▶ _EXERCISE BRIEF_: The listing below is to be output in its exact form.

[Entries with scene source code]
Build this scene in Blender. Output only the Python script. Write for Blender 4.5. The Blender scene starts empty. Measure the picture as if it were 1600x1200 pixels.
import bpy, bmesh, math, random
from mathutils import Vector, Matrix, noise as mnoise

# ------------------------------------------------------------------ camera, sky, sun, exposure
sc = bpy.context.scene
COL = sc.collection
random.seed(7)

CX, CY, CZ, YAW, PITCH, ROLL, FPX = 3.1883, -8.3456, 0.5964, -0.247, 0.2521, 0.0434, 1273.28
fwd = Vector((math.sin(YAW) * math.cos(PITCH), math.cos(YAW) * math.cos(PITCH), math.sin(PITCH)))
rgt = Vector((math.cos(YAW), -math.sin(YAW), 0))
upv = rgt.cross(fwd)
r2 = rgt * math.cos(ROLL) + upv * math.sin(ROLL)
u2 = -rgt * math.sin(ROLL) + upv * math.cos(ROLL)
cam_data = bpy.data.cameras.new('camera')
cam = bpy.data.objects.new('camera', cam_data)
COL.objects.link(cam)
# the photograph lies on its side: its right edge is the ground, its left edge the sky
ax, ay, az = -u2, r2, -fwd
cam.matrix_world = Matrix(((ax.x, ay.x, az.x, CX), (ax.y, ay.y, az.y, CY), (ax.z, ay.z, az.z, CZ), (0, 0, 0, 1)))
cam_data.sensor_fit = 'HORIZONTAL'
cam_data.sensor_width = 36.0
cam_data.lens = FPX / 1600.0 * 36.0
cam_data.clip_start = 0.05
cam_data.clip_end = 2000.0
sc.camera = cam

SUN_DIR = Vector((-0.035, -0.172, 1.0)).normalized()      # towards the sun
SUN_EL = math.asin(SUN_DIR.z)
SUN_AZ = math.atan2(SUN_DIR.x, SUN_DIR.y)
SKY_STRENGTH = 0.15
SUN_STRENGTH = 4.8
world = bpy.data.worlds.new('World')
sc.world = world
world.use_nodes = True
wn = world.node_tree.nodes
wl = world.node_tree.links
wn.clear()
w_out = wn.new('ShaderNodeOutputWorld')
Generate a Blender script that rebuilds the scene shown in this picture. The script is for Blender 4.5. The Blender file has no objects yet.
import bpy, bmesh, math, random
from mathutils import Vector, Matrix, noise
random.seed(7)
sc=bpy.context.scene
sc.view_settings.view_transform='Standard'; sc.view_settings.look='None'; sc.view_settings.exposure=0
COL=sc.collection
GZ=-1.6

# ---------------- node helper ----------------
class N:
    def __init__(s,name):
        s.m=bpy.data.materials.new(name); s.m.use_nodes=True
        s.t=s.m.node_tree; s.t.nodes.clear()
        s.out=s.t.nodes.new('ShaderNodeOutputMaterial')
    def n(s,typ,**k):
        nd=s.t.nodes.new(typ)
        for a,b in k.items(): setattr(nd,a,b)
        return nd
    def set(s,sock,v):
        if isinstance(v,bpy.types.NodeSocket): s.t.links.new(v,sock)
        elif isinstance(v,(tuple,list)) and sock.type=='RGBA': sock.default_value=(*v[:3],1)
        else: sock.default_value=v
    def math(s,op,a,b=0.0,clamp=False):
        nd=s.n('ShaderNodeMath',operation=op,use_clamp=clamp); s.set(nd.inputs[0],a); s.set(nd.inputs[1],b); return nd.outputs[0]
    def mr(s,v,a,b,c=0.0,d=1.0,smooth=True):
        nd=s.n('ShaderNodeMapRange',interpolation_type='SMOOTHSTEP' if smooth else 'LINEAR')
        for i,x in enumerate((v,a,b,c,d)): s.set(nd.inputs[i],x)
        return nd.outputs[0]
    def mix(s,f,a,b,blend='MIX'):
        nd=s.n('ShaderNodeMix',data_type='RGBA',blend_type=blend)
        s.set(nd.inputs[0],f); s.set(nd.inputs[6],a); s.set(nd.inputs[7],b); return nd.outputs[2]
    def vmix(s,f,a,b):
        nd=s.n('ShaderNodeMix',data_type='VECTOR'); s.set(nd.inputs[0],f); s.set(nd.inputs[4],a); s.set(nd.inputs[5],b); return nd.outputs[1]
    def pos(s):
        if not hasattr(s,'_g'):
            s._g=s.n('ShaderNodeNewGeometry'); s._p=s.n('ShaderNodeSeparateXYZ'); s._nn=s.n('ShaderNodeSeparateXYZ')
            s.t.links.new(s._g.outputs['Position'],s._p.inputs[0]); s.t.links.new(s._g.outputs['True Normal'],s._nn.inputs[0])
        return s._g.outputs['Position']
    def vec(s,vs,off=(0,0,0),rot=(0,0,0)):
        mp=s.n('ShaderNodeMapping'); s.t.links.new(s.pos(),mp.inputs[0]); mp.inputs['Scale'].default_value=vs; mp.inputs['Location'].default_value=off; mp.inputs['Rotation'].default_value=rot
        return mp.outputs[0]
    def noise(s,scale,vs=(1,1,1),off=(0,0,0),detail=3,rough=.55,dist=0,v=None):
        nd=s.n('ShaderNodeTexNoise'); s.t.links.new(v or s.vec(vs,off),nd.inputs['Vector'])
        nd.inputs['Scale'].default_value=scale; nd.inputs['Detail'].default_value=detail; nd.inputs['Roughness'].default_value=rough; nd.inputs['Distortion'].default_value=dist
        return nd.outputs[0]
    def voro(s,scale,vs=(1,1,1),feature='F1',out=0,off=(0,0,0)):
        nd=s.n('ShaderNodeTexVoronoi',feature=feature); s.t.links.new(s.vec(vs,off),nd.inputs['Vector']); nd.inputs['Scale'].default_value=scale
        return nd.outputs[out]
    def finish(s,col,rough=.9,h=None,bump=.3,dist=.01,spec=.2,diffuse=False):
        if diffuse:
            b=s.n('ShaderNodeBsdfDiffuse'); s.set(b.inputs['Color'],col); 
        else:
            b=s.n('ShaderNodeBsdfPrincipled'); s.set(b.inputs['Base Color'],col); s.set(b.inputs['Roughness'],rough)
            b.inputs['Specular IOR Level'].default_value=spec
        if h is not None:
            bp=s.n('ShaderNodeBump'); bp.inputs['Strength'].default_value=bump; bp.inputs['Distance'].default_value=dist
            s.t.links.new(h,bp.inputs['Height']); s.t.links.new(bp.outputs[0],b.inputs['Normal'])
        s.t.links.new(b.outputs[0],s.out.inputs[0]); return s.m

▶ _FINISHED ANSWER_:
Build this scene in Blender. Output only the Python script. Write for Blender 4.5. The Blender scene starts empty. Measure the picture as if it were 1600x1200 pixels.
import bpy, bmesh, math, random
from mathutils import Vector, Matrix, noise as mnoise

# ------------------------------------------------------------------ camera, sky, sun, exposure
sc = bpy.context.scene
COL = sc.collection
random.seed(7)

CX, CY, CZ, YAW, PITCH, ROLL, FPX = 3.1883, -8.3456, 0.5964, -0.247, 0.2521, 0.0434, 1273.28
fwd = Vector((math.sin(YAW) * math.cos(PITCH), math.cos(YAW) * math.cos(PITCH), math.sin(PITCH)))
rgt = Vector((math.cos(YAW), -math.sin(YAW), 0))
upv = rgt.cross(fwd)
r2 = rgt * math.cos(ROLL) + upv * math.sin(ROLL)
u2 = -rgt * math.sin(ROLL) + upv * math.cos(ROLL)
cam_data = bpy.data.cameras.new('camera')
cam = bpy.data.objects.new('camera', cam_data)
COL.objects.link(cam)
# the photograph lies on its side: its right edge is the ground, its left edge the sky
ax, ay, az = -u2, r2, -fwd
cam.matrix_world = Matrix(((ax.x, ay.x, az.x, CX), (ax.y, ay.y, az.y, CY), (ax.z, ay.z, az.z, CZ), (0, 0, 0, 1)))
cam_data.sensor_fit = 'HORIZONTAL'
cam_data.sensor_width = 36.0
cam_data.lens = FPX / 1600.0 * 36.0
cam_data.clip_start = 0.05
cam_data.clip_end = 2000.0
sc.camera = cam

SUN_DIR = Vector((-0.035, -0.172, 1.0)).normalized()      # towards the sun
SUN_EL = math.asin(SUN_DIR.z)
SUN_AZ = math.atan2(SUN_DIR.x, SUN_DIR.y)
SKY_STRENGTH = 0.15
SUN_STRENGTH = 4.8
world = bpy.data.worlds.new('World')
sc.world = world
world.use_nodes = True
wn = world.node_tree.nodes
wl = world.node_tree.links
wn.clear()
w_out = wn.new('ShaderNodeOutputWorld')
Generate a Blender script that rebuilds the scene shown in this picture. The script is for Blender 4.5. The Blender file has no objects yet.
import bpy, bmesh, math, random
from mathutils import Vector, Matrix, noise
random.seed(7)
sc=bpy.context.scene
sc.view_settings.view_transform='Standard'; sc.view_settings.look='None'; sc.view_settings.exposure=0
COL=sc.collection
GZ=-1.6

# ---------------- node helper ----------------
class N:
    def __init__(s,name):
        s.m=bpy.data.materials.new(name); s.m.use_nodes=True
        s.t=s.m.node_tree; s.t.nodes.clear()
        s.out=s.t.nodes.new('ShaderNodeOutputMaterial')
    def n(s,typ,**k):
        nd=s.t.nodes.new(typ)
        for a,b in k.items(): setattr(nd,a,b)
        return nd
    def set(s,sock,v):
        if isinstance(v,bpy.types.NodeSocket): s.t.links.new(v,sock)
        elif isinstance(v,(tuple,list)) and sock.type=='RGBA': sock.default_value=(*v[:3],1)
        else: sock.default_value=v
    def math(s,op,a,b=0.0,clamp=False):
        nd=s.n('ShaderNodeMath',operation=op,use_clamp=clamp); s.set(nd.inputs[0],a); s.set(nd.inputs[1],b); return nd.outputs[0]
    def mr(s,v,a,b,c=0.0,d=1.0,smooth=True):
        nd=s.n('ShaderNodeMapRange',interpolation_type='SMOOTHSTEP' if smooth else 'LINEAR')
        for i,x in enumerate((v,a,b,c,d)): s.set(nd.inputs[i],x)
        return nd.outputs[0]
    def mix(s,f,a,b,blend='MIX'):
        nd=s.n('ShaderNodeMix',data_type='RGBA',blend_type=blend)
        s.set(nd.inputs[0],f); s.set(nd.inputs[6],a); s.set(nd.inputs[7],b); return nd.outputs[2]
    def vmix(s,f,a,b):
        nd=s.n('ShaderNodeMix',data_type='VECTOR'); s.set(nd.inputs[0],f); s.set(nd.inputs[4],a); s.set(nd.inputs[5],b); return nd.outputs[1]
    def pos(s):
        if not hasattr(s,'_g'):
            s._g=s.n('ShaderNodeNewGeometry'); s._p=s.n('ShaderNodeSeparateXYZ'); s._nn=s.n('ShaderNodeSeparateXYZ')
            s.t.links.new(s._g.outputs['Position'],s._p.inputs[0]); s.t.links.new(s._g.outputs['True Normal'],s._nn.inputs[0])
        return s._g.outputs['Position']
    def vec(s,vs,off=(0,0,0),rot=(0,0,0)):
        mp=s.n('ShaderNodeMapping'); s.t.links.new(s.pos(),mp.inputs[0]); mp.inputs['Scale'].default_value=vs; mp.inputs['Location'].default_value=off; mp.inputs['Rotation'].default_value=rot
        return mp.outputs[0]
    def noise(s,scale,vs=(1,1,1),off=(0,0,0),detail=3,rough=.55,dist=0,v=None):
        nd=s.n('ShaderNodeTexNoise'); s.t.links.new(v or s.vec(vs,off),nd.inputs['Vector'])
        nd.inputs['Scale'].default_value=scale; nd.inputs['Detail'].default_value=detail; nd.inputs['Roughness'].default_value=rough; nd.inputs['Distortion'].default_value=dist
        return nd.outputs[0]
    def voro(s,scale,vs=(1,1,1),feature='F1',out=0,off=(0,0,0)):
        nd=s.n('ShaderNodeTexVoronoi',feature=feature); s.t.links.new(s.vec(vs,off),nd.inputs['Vector']); nd.inputs['Scale'].default_value=scale
        return nd.outputs[out]
    def finish(s,col,rough=.9,h=None,bump=.3,dist=.01,spec=.2,diffuse=False):
        if diffuse:
            b=s.n('ShaderNodeBsdfDiffuse'); s.set(b.inputs['Color'],col); 
        else:
            b=s.n('ShaderNodeBsdfPrincipled'); s.set(b.inputs['Base Color'],col); s.set(b.inputs['Roughness'],rough)
            b.inputs['Specular IOR Level'].default_value=spec
        if h is not None:
            bp=s.n('ShaderNodeBump'); bp.inputs['Strength'].default_value=bump; bp.inputs['Distance'].default_value=dist
            s.t.links.new(h,bp.inputs['Height']); s.t.links.new(bp.outputs[0],b.inputs['Normal'])
        s.t.links.new(b.outputs[0],s.out.inputs[0]); return s.m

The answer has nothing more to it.